21.06.2016
BASINA VE KAMUOYUNA
Ülkemiz emekçileri olarak, her anlamda çok zor günlerden geçiyoruz. Bir yanda, sınırlarımızın dışında süren, bir yandan sınırlarımızın içinde ki savaşın finansmanı biz emekçilerin üzerine yüklenirken, diğer yandan kazanılmış haklarımız birer birer elimizden alınmaya devam ediyor.
Daha önce ülkemizde ki yüzlerce kamu hizmetinin özelleştirme adı altında özel sektöre peşkeş çekilmesinin ardından sıra şimdi TCDD ye gelmiştir. Bu gün karşı karşıya kaldığımız durum, 1995 yılından beri sürdürülen çalışmaların sonucudur. İlk çalışmayı yapan Booz Allen&Hamilton firmasının raporunda ne yazıyorsa aynısı, adım adım gerçekleştirilmektedir. Yani, söylendiği-dillendirildiği gibi bu yapılanma bize özgü “yerli ve milli” bir yapılanma değil, doğrudan bir özelleştirmedir. Sendikamız, bu tarihten beri, gerek günlerce raylarda yürüyerek, gerekse istasyon istasyon işyerlerine giderek çalışanlarımızı bu konuda uyarmak ve özelleştirmeye karşı birlikte mücadeleyi yükseltmek amacıyla bir sürü çalışma yapmış, üretimden gelen gücümüzü kullanmakta dahil olmak üzere, her türlü eylemi gerçekleştirmiştir. Ancak, 14 yıllık AKP hükümeti gerek siyasal gücünün ve sayısal üstünlüğünün, gerekse yandaş sendikanın çalışanları bölen – korkutan çalışmaları nedeniyle TCDD nin özelleştirilmesinin önünü açan yasayı çıkarmış ve bu gün itibarıyla hayata geçirmeye başlamıştır. Şu çok iyi bilinmelidir ki, sendikaların görevi, özelleştirmeyi-özelleştirme uygulamalarını desteklemek değil, kamu hizmetinin daha nitelikli verilmesini ve çalışanların insanca yaşam ve çalışma koşullarına sahip olması için mücadele etmektir. Çalışanları korkutarak-belirsizlik yaratarak, iş güvencesi başta olmak üzere haklarının ellerinden alınmasına seyirci kalmak sendikacılık değil yandaşlıktır.

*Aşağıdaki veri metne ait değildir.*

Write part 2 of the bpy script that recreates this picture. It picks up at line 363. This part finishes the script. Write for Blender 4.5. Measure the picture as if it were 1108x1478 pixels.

Diğer yandan TCDD yönetimi, bugüne kadar komisyonlar vasıtasıyla yürütülen bu çalışmalar hakkında sendikaları bilgilendirdiği, onların görüşlerini aldığı yönünde açıklamalar yapsa da, önümüzde ki sürecin nasıl şekilleneceği yönünde tek bir bilgi verilmemiş, adeta “kervan yolda düzülür” mantığı ile özelleştirme için düğmeye basılmıştır. Gelinen noktada, bu gün çalışanlar gelecekleri açısından endişeli bir bekleyişin içindedir. Ancak, şu unutulmamalıdır ki, daha önce olduğu gibi sendikamız BTS olarak, yeniden yapılanma ve serbestleştirme adı altında yürütülen özelleştirme çalışmalarından ve uygulamalarından çalışanlarımızın zarar görmemesi ve rızası dışında bir uygulamaya maruz kalmaması için 25 KASIM 2014 tarihinde yaptığımız yürüyüş sonunda TCDD yönetimi ile oluşturduğumuz mutabakatın arkasında olduğumuzun ve bu mücadeleyi sürdüreceğimizin bilinmesini isteriz. Sendikamız BTS, bu güne kadar olduğu gibi bundan sonra da, özelleştirmeye-talana-tasfiyeye karşı mücadelesini sürdürecek, TCDD emekçilerinin gerçek sendikası olmaya devam edecektir.